In theory, the traffic would only go to/from the master, but that also assumes the slave itself wouldn't send any IPv6 traffic uninitiated. It may "just work", but I'm not aware of anyone who has tried it yet.
@Rhongomiant:
Often when there are two firewall, each is connected to a different switch. Are you telling me that if the switch connected to fw1 looses it's uplink, but the switch connected to fw2 is fine, there will be no failover? Then again I can't think of a situation where that would happen with out the firewalls being able to communicate with each other unless you have a bad network design with loops.

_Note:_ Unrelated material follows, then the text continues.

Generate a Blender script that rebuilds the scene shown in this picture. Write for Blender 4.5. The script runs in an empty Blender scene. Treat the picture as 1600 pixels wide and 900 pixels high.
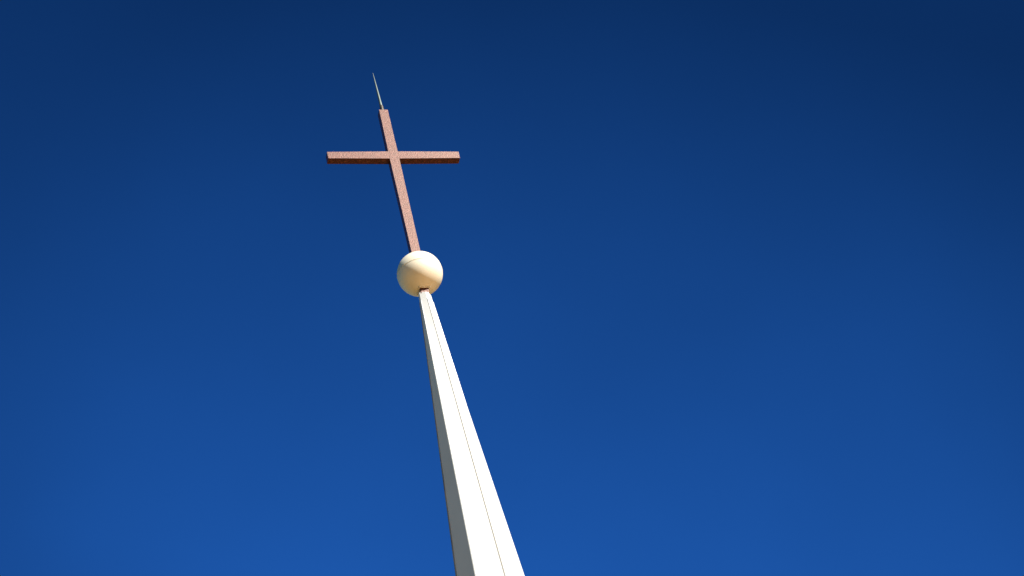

If FW1 and FW2 can communicate with each other on the segment, then no failover will happen. If they lose communication, the slave will attempt to take over, but unless FW1 loses interface link, it wouldn't demote itself.
In your case "Often" isn't really correct these days - more often than your scenario, at least with our customers, firewalls are connected to both switches using LACP (LAGG in pfSense) so each firewall has a connection to each switch in a stack.
@Rhongomiant:
The router idea is not terrible, but what I wanted to avoid. Do you know of good NAT router that is fast and does not have all the unneeded junk like a firewall since I have pfsense for that? Maybe I'll get something basic that can run ddwrt and I'll turn off everything but NAT, hmm. If only Verizon FIOS was not such a pain regarding static IPs!
I'm not aware of any specific models, but anything that would do decent throughput and could run DD-WRT should suffice. Some people just use their existing modem/router for that since those tend to be simplistic, but if what you have is purely a modem, then some other NAT device would be needed there.